Na região Norte/Nordeste do Estado da Bahia o quadro não é diferente. Conforme observa o professor José Plínio de Oliveira, da Universidade do Estado da Bahia - UNEB, “Muitas das manifestações culturais de domínio popular (...) acham-se agora ameaçadas de extinção. Há um vácuo que está sendo alargado pela circulação intensa da indústria cultural em detrimento das culturas de raízes populares nestes espaços sertanejos”. O que vem provocando, segundo a observação do acadêmico, uma verdadeira “desertificação nostálgica”.

Senhor do Bonfim, infelizmente, não está longe dessa problemática. Se algumas de suas manifestações têm conseguido sobreviver é porque para isso tem se despendido muito esforço e muita dedicação. Exemplo disso são o Samba de Lata de Tijuaçu, e o Terno de Reis das localidades de Umburana, Baraúna, Passagem Velha e Cazumba I. Isso é uma comprovação de que sem esforço, sem investimento e sem vontade política a cultura popular, estará fadada ao fracasso.

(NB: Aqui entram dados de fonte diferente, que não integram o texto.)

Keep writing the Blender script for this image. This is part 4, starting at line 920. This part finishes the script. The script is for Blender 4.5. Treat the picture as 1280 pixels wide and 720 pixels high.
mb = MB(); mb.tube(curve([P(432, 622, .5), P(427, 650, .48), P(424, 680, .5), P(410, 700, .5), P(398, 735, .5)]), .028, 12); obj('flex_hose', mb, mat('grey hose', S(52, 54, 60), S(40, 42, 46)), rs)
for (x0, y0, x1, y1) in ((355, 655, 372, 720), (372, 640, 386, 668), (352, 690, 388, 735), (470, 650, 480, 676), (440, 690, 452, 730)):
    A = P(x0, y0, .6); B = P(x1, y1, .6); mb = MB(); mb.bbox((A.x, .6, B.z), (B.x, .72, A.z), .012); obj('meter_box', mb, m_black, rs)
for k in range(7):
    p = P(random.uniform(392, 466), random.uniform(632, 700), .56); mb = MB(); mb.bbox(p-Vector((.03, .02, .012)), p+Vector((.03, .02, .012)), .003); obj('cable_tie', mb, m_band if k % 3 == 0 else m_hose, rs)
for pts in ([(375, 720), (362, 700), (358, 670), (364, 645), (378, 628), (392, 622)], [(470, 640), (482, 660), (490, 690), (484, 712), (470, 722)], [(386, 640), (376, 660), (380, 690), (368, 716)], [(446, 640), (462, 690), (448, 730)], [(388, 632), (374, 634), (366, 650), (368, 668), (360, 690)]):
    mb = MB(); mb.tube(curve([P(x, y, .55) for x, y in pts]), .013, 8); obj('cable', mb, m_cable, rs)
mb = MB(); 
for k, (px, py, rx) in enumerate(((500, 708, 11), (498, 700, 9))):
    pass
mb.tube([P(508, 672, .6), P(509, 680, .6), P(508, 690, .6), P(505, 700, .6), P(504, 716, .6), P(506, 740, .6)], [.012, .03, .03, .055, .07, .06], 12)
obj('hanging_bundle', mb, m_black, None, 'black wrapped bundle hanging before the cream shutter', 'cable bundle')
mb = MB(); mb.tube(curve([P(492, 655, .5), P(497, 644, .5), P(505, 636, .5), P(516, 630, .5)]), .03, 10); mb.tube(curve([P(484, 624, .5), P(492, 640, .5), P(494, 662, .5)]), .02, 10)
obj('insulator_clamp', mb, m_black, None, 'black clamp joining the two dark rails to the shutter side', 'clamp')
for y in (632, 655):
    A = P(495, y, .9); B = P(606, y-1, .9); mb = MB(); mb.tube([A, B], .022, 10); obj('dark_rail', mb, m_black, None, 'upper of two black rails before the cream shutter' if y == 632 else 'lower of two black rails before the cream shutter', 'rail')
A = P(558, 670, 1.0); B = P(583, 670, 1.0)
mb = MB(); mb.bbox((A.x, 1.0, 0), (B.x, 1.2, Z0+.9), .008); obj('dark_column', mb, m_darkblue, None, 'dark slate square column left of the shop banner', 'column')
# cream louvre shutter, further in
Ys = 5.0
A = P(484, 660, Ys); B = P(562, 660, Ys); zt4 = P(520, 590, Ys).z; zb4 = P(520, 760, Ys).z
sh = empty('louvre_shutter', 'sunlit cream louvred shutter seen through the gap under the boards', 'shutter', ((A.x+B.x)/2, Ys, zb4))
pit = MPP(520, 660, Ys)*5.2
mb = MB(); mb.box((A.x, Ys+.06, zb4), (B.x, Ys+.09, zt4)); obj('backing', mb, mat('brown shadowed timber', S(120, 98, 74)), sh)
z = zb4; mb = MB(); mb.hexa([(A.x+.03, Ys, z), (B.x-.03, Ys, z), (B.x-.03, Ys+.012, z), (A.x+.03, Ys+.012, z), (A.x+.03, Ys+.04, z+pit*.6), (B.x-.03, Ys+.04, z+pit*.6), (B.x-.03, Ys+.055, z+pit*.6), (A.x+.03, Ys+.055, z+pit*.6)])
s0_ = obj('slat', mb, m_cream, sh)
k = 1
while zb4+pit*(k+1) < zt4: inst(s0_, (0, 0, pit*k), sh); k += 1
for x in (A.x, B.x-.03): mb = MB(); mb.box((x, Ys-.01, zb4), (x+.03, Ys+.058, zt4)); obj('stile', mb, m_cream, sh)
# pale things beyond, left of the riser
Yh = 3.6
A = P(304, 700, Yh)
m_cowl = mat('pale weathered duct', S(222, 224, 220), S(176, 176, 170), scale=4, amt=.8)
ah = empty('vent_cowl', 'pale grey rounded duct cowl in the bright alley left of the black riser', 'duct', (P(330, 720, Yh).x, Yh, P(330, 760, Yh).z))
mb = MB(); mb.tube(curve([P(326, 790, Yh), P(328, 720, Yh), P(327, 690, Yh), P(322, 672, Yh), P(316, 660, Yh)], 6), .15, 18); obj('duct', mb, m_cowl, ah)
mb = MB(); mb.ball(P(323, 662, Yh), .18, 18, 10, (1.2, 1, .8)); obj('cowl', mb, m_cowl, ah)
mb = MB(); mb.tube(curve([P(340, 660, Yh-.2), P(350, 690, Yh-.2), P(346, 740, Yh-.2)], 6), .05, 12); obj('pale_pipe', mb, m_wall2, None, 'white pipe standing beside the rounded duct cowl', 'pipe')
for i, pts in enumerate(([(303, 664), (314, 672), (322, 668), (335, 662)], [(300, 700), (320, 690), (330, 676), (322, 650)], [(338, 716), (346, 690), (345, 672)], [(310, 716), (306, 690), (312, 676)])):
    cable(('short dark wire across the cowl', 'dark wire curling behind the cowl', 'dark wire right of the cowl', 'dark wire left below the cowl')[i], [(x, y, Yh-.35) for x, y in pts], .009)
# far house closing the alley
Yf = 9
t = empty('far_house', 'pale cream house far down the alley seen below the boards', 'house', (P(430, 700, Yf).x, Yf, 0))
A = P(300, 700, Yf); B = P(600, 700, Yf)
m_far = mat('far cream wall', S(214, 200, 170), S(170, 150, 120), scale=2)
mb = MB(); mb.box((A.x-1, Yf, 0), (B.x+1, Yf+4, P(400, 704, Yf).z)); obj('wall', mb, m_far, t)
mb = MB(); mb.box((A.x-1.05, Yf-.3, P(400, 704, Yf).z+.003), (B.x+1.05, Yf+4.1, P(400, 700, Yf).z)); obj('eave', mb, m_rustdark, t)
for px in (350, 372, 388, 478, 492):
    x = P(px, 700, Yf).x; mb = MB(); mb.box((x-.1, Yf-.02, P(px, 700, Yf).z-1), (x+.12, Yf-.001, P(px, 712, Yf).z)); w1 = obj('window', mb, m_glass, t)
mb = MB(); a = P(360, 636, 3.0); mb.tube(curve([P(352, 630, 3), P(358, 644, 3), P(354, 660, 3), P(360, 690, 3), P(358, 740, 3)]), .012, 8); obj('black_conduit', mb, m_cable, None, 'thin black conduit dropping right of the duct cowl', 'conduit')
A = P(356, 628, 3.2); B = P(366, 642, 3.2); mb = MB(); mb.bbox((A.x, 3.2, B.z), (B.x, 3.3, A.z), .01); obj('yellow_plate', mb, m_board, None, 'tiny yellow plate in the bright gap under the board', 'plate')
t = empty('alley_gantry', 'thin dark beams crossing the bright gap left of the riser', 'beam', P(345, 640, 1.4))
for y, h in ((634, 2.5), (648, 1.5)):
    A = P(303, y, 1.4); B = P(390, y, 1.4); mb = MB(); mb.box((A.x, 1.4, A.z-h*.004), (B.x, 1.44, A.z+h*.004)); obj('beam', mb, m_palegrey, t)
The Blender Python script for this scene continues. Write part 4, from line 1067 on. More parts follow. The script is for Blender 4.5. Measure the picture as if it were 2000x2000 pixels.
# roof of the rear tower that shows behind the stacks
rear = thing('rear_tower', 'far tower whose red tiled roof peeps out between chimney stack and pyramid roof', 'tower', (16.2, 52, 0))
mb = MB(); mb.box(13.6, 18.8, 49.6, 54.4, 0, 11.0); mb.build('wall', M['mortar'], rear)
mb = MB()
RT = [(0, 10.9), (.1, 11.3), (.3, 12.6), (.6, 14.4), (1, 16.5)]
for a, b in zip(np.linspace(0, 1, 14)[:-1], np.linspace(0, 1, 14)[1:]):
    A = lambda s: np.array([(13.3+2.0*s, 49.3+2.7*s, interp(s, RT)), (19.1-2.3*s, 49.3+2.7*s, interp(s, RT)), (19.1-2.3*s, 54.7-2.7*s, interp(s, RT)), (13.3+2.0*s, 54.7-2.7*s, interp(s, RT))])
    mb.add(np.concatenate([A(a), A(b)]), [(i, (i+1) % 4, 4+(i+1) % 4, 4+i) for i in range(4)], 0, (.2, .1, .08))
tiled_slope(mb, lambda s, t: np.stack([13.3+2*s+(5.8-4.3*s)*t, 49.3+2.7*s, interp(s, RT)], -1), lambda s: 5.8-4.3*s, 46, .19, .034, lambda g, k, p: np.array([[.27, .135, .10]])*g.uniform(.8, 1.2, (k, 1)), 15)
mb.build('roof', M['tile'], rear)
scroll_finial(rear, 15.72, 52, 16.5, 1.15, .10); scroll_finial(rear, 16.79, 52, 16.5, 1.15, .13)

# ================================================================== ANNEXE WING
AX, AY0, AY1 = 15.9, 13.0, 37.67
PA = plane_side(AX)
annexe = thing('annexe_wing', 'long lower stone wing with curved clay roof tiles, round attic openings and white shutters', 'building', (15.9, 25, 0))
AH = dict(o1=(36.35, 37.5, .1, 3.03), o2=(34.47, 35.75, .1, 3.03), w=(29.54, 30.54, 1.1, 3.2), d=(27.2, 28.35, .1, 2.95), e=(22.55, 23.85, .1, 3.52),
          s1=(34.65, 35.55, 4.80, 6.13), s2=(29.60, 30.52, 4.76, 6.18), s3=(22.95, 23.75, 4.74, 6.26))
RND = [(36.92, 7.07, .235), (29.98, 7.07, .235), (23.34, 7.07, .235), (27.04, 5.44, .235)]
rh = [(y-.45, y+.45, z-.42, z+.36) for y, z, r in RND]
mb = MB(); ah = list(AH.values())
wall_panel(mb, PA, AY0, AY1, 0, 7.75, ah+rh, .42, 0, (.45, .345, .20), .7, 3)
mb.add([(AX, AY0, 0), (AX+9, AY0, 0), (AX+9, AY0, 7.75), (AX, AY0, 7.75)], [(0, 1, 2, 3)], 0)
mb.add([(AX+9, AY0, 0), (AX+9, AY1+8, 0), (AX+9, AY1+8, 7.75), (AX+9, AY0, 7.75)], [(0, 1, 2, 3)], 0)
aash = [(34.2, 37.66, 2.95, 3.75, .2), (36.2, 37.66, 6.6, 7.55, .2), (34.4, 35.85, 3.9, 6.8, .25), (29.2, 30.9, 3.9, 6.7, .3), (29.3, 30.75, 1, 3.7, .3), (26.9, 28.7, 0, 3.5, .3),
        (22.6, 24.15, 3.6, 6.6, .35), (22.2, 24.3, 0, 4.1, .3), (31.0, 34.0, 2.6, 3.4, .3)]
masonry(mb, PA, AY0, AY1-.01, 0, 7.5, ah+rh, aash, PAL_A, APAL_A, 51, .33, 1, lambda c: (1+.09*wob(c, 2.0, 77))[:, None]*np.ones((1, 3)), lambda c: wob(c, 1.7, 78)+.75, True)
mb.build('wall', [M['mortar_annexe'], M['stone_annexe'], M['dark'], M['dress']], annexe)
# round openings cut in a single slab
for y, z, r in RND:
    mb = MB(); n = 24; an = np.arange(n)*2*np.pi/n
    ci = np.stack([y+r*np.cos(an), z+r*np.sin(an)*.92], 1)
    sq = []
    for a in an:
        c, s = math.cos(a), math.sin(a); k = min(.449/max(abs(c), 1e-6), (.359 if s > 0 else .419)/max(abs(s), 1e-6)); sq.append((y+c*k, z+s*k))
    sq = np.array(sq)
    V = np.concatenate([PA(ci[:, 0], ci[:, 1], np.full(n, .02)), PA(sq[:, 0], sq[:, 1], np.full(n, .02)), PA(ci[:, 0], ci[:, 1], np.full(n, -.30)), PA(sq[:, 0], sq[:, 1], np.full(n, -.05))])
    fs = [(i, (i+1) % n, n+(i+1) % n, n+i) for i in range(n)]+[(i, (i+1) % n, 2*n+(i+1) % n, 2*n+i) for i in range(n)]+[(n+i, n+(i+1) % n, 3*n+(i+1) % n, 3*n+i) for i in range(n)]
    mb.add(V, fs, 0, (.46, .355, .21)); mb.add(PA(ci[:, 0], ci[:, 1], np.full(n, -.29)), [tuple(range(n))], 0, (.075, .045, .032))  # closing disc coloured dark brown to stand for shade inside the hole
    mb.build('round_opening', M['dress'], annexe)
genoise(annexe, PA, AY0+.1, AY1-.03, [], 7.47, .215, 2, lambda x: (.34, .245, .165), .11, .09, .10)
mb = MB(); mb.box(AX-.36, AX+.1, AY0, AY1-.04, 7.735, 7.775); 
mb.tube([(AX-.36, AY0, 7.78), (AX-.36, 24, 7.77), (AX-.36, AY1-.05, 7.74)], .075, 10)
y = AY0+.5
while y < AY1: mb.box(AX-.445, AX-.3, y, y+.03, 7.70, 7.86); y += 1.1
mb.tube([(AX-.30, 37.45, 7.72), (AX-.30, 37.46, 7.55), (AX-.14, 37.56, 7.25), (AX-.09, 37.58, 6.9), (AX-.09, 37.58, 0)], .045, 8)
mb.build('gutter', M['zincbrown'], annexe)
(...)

Urge, portanto, que se implemente uma política voltada para a preservação e revitalização das manifestações ligadas à cultura popular. Neste sentido, propomos o que segue: 1) levantamento de todas as formas de cultura existentes no município; 2) elaboração de um plano municipal de cultura que contemple todas as modalidades de manifestação cultural; 3) acompanhamento e monitoramento de todas as manifestações culturais através de capacitações, seminários e oficinas; 4) divulgação das manifestações culturais através de amostras, folders, e meios de comunicação diversos; 5) além da inserção do tema no currículo escolar, como já ocorre em muitos municípios brasileiros.

Desta forma, estaremos dando um grande passo na construção da plena cidadania, uma vez que cidadania passa também pelo respeito que é devotado à memória, à tradição, à cultura... E não esqueçamos nunca de que o nível de civilidade de um povo está sempre vinculado à forma como este mesmo povo lida com seu patrimônio cultural.